I run a non profit with membership dues and I have tried to just boot the 3% of our membership that pay w/ check or cash annually (I haven’t convinced the rest of the board so we haven’t done it yet). It takes so much extra time to follow it in real life, receive checks in the mail, and effort to deposit in the bank. It’s just not worth the time



I understand why people do it; but - there has to be some threshold beyond which you would not be considering this decision, doesn't there? Would you still be considering this if 5% of your members were paying in cash? 10%? There's a point at which it would be clearly worth it to you to accept cash.

All I can do is try to keep that share of cash users up through my own action, and talk about what I am doing to encourage other people to do likewise, in hopes that business owners will continue to see cash as a normal part of their operation worth maintaining, and not as an oddball nuisance.


Pretty scummy way to reject the people you rely on to fund your cause.

Do you get paid from this non-profit you run?

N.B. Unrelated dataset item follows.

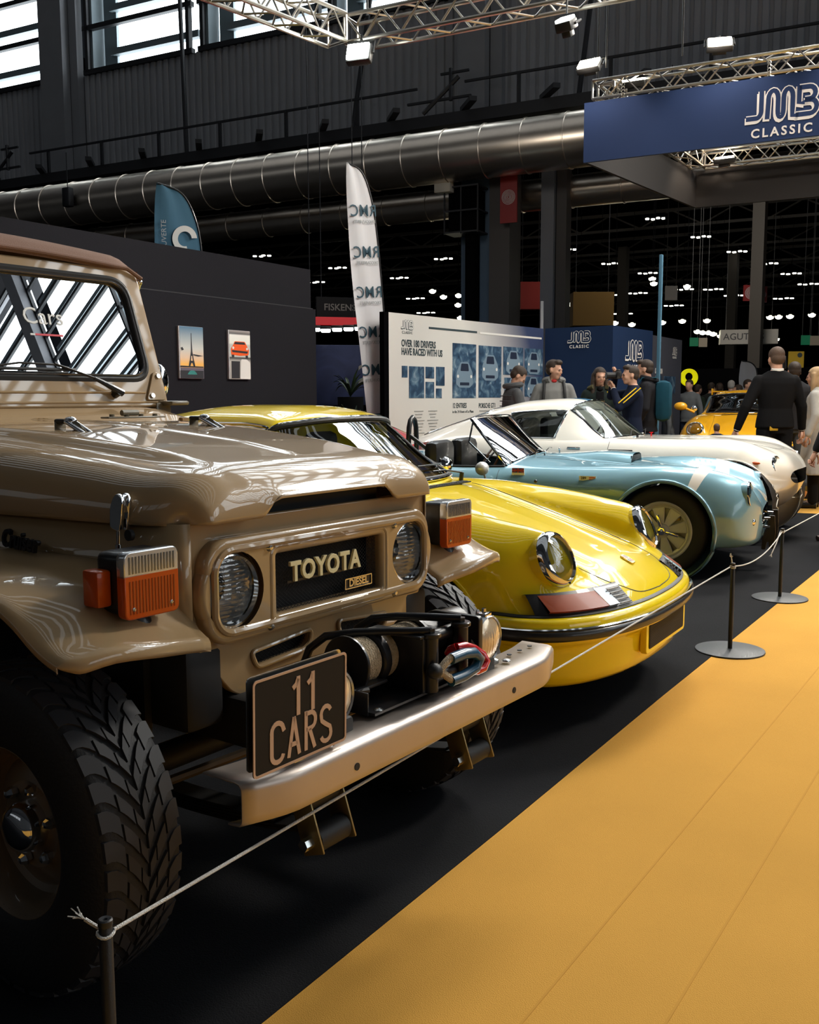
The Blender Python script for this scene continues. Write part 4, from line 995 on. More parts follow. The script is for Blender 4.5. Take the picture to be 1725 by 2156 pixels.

No, I donate a lot of money on top of the time I volunteer for free. Someone has to spend maybe an hour every few months to deposit a single check for $50.

You got me on the rejection part because there are some benefits the members get (being able to attend social events, newsletters, etc) but if your donation is a net negative on an organization, I just don’t think they should donate at all. They don’t know it’s a net negative though and maybe would donate with an electronic payment but possibly don’t know? I think it’s mostly old people doing things the way they are used to

But TBH I’m not sure if much of this matters other than the ratio. Time is money and if there aren’t enough people utilizing something, it’s just not worth it to continue. If it’s a government org that’s possibly the only thing that needs to accept all forms of payment


What’s scummy about this? Seems like the poster was giving a perspective where they are trying to maximize outcomes of the non-profit rather than maximize dollars raised.


It depends on the nature of the non-profit. If membership confers some benefit, then it would be deliberately denying that benefit to the class of people who can only pay by cash or check. That would be scummy.